Dismissing one out-of-touch judge as an unrepresentative pariah isn't going to rid the justice system of the myths and biases that harm sexual-assault victims

Federal Court Justice Robin Camp walks during a break with his daughter Lauren-Lee at a Canadian Judicial Council inquiry in a Calgary hotel, Friday, September 9, 2016.

Staff / The Canadian Press

Federal Court Justice Robin Camp walks during a break with his daughter Lauren-Lee at a Canadian Judicial Council inquiry in a Calgary hotel, Friday, September 9, 2016.

Who else?

It’s abundantly clear that Robin Camp was allowed to sit on a provincial bench (and then enjoy an appointment to federal court) while harbouring sexist biases that impacted his ability to do his job. But the glum, apologetic Alberta judge, who is now enduring a headline-grabbing inquiry for suggesting a sexual assault victim should have kept “her knees together,” is no outlier.

The important question isn’t whether Camp will keep his job; it’s who else has gone under the radar, who else might be outed, fired or reformed.

Camp is arguing that he has wised up, thanks to sensitivity and gender-discrimination training, plus a refresher on rape-shield laws. Unlike those demanding his dismissal, I’m willing to believe him. I have to. The alternative is a justice system wholly unreliable and, worse, unfixable.

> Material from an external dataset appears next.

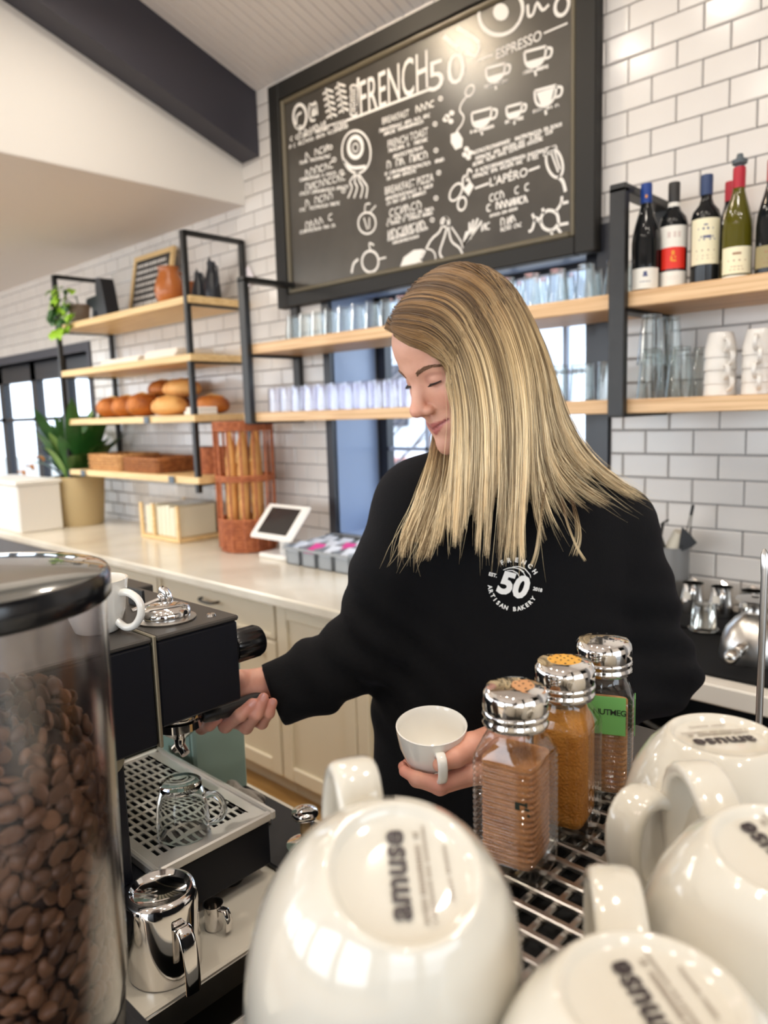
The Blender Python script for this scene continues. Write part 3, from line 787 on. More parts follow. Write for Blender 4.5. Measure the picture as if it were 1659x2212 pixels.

“By no means is this a unique case, by no means whatever,” said Kathleen Mahoney, QC, a law professor at the University of Calgary.

She would know. For decades, Mahoney has been at the centre of judicial-education efforts, part of a movement, begun in the 1980s, that has sought to ensure the Charter of Rights and Freedoms doesn’t turn out to be an “empty promise.” But she and her allies lost a key battle: to make judicial education mandatory.

“To me the Camp case is an indication of the failure of judicial education to ensure that judges, to some extent, are protected from making these kinds of errors,” Mahoney said.

The excuse has always been that mandatory training would infringe on judicial independence. That line, according to Adam Dodek, co-author of the forthcoming book “Regulating Judges,” has been “viewed as quite a stretch” by some and “baseless or worse” by others. Mandatory training exists elsewhere, he said, and “the Canadian judiciary as a whole lags behind the world” in training judges.

Camp’s biases were outlandish and egregious. The system would be a joke if he weren’t facing an inquiry. But many other judges undoubtedly harbour similar views, hiding them inside legally defensible decisions nonetheless coloured by rape myths and sexism.

If there’s any group, other than sexual assault victims, that should want this to change, it’s judges.

Bias in one generates suspicion of them all, and makes a mockery of the oath to mete out justice fairly. It feeds the growing crisis of faith in our courts. Already, the vast majority of women don’t even bother to report rapes and assaults. They know, because the data on this is irrefutable, that justice for sexual assault is doled out in pitifully few cases.

Judges are, in part, to blame. And there’s only one way for them to prove they care about improving the situation: admit, as Camp has, that they have a lot to learn.